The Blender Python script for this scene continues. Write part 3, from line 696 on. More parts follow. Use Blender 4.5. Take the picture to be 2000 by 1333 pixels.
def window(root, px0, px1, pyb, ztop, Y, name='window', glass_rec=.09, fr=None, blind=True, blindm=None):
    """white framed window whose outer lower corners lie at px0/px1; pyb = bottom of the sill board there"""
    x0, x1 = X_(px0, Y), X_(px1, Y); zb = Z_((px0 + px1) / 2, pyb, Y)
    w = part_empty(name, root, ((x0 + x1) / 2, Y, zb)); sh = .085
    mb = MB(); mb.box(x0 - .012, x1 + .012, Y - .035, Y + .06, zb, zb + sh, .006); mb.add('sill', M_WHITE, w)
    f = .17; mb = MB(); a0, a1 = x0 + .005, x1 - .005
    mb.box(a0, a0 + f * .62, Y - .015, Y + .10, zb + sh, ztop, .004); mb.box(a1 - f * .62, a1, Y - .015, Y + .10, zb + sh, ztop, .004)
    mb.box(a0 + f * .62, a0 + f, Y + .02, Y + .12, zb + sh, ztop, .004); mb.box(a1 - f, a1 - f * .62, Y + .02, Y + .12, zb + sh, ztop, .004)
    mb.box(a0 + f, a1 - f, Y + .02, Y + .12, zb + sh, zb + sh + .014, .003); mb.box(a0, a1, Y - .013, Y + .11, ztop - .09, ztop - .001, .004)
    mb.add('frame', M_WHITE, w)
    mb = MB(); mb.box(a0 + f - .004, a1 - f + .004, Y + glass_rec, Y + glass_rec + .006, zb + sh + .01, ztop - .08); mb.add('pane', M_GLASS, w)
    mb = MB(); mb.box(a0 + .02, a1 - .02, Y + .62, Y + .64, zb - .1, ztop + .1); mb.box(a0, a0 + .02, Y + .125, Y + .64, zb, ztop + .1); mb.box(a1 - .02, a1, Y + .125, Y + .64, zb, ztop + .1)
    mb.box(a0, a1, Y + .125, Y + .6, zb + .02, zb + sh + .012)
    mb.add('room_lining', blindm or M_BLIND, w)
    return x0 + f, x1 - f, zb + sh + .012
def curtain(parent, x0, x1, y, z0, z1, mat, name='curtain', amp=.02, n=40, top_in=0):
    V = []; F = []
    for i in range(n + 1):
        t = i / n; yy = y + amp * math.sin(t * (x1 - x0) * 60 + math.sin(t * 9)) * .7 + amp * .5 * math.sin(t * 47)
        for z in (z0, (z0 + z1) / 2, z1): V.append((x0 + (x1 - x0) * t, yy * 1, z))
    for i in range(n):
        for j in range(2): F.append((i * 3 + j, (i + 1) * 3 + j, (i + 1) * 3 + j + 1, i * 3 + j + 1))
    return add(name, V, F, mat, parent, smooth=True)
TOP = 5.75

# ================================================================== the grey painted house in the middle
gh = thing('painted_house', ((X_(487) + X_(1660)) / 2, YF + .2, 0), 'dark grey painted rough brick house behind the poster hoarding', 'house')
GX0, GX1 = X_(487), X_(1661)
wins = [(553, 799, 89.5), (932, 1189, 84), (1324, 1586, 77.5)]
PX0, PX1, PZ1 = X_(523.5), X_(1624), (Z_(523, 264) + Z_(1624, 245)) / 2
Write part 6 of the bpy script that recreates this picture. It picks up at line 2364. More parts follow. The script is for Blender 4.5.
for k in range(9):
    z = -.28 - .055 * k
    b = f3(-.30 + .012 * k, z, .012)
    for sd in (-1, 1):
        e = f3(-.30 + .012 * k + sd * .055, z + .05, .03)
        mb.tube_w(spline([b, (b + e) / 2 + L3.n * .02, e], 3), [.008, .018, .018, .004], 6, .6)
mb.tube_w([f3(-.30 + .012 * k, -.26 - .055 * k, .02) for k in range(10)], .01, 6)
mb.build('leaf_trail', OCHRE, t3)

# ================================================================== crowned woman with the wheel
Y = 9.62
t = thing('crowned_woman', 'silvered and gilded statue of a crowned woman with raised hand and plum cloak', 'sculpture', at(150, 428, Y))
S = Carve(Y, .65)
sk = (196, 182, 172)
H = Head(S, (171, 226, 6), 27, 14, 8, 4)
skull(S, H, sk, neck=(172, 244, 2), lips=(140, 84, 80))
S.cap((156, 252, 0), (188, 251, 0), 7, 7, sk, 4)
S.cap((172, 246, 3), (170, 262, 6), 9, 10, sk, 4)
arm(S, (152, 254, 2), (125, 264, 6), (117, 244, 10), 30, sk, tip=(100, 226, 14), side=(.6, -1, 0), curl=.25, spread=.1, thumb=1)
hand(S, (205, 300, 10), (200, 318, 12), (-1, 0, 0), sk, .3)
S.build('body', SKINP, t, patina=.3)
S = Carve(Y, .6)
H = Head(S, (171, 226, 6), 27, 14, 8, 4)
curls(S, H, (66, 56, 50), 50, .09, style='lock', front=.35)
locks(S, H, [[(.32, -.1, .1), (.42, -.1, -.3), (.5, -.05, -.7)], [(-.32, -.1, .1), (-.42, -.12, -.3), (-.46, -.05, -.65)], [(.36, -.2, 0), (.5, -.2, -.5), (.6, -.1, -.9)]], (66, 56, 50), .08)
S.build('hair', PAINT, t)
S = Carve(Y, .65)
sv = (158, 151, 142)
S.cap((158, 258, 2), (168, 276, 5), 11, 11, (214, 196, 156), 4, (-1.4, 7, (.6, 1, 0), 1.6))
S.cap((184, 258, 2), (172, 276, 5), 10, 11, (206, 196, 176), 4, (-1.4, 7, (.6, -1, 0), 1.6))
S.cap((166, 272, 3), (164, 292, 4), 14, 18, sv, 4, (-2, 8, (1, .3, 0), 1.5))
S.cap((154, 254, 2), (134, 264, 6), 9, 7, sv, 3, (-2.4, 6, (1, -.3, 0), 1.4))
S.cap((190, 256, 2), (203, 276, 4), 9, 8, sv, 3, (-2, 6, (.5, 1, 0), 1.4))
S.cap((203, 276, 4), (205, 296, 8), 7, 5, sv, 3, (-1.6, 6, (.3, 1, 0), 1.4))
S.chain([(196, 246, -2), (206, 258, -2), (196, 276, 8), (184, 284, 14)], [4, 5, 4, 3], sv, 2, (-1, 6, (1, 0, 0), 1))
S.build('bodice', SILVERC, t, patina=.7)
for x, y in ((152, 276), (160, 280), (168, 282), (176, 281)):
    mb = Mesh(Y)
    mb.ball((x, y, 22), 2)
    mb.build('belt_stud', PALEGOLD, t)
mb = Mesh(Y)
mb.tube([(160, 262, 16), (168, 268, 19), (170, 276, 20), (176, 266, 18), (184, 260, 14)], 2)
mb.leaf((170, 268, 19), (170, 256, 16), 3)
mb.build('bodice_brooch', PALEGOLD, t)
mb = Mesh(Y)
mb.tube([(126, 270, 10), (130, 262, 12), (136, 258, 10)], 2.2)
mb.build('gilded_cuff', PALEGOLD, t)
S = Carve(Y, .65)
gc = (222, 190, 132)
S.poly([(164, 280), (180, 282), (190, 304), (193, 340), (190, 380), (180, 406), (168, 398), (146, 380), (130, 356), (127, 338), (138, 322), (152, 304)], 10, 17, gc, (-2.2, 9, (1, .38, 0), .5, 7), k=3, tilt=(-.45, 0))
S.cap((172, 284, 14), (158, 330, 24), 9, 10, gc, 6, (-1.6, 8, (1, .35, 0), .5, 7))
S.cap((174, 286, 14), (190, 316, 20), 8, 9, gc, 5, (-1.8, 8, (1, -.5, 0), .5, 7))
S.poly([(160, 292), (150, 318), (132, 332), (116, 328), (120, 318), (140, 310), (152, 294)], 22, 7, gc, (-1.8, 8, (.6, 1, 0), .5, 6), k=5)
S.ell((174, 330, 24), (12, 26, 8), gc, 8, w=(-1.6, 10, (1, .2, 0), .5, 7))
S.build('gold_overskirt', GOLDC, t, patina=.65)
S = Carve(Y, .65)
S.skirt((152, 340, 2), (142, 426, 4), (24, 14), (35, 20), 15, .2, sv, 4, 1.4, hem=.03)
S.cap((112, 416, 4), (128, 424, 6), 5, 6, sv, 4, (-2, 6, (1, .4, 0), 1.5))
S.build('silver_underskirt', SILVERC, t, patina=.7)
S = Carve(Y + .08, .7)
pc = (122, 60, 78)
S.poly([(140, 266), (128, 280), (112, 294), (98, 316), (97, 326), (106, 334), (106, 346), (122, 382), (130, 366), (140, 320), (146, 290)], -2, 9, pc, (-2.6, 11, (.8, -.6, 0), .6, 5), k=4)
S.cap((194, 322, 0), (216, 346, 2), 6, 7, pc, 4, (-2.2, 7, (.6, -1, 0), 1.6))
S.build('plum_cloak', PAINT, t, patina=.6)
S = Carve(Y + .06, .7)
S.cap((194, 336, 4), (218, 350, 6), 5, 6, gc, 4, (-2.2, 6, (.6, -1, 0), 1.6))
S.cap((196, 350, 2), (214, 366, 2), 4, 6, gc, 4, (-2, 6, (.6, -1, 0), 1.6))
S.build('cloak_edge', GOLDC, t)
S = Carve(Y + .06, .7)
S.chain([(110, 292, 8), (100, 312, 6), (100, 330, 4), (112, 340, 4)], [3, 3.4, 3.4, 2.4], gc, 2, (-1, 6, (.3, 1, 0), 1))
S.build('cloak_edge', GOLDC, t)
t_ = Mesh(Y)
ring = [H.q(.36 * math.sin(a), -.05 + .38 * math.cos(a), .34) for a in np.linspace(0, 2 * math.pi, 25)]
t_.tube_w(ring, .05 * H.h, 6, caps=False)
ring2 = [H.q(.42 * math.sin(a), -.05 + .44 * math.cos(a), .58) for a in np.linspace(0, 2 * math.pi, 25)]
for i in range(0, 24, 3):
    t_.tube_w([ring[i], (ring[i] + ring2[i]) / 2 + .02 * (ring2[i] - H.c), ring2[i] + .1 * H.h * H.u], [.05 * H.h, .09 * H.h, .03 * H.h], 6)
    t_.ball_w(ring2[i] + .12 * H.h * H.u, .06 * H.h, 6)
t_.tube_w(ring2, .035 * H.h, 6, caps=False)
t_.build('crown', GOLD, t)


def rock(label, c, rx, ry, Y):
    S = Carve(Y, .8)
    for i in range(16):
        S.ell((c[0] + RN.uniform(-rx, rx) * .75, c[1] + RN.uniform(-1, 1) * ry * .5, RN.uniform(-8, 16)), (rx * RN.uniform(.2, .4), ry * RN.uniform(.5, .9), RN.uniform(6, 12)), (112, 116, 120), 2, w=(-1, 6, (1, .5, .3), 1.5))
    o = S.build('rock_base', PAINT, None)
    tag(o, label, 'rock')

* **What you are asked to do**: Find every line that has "Write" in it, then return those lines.

* **Reply**:
The Blender Python script for this scene continues. Write part 3, from line 696 on. More parts follow. Use Blender 4.5. Take the picture to be 2000 by 1333 pixels.
Write part 6 of the bpy script that recreates this picture. It picks up at line 2364. More parts follow. The script is for Blender 4.5.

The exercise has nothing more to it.